Question

The diagonals of a square are:

• A. equal and bisect each other but not at a right angle
• B. not equal and bisect each other at right angle.
• C. equal and bisect each other at a right angle
• D. equal and does not bisect each other but intersects at a right angle

Answer 1

The correct option is C

equal and bisect each other at a right angle

Let ABCD be a square. Let the diagonals AC and BD intersect each other at a point O.
To prove that the diagonals of a square are equal and bisect each other at right angles, we have to prove AC=BD, OA=OC,OB=OD, and $\angle AOBof{90}^{\circ })$

In $\Delta$ ABC and $\Delta$ DCB,
AB=DC (Sides of a square are equal to each other)
$\angle$ ABC = $\angle$ DCB (All interior angles are of ${90}^{\circ }$)
BC=CB (Common side)
$\therefore \Delta ABC\cong \Delta DCB$ (By SAS congruency)
$\therefore$ AC=DB (By CPCT)
Hence, the diagonals of a square are equal in length.

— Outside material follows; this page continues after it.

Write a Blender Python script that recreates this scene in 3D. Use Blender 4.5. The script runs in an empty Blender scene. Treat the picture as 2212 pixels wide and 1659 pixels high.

In $\Delta AOB$ and $\Delta COD$,
$\angle AOB=\angle COD$ ( Vertically opposite angles)
$angleABO=\angle CDO$ (Alternate interior angles)
AB=CD (sides of a square are always equal)
$\therefore \Delta AOB\cong \Delta COD$ (By AAS congruence rule)
$\Rightarrow$ AO = CO and OB = OD (By CPCT)
Hence, the diagonals of a square bisect each other.

In $\angle AOBand\angle COB,$
As we had proved that diagonals bisect each other, therefore,
AO=CO
AB=CB (Sides of a square are equal)
BO=BO (Common)
$\therefore \Delta AOB\cong \Delta COB$ (By SSS congruency)

$\angle$ AOB = $\angle$ COB (By CPCT)
However, $\angle AOB+\angle COB={180}^{\circ }$ (Linear pair)
$2\angle AOB={180}^{\circ }$
$\angle AOB={90}^{\circ }$
Hence , the diagonals of a square bisect each other at right angles.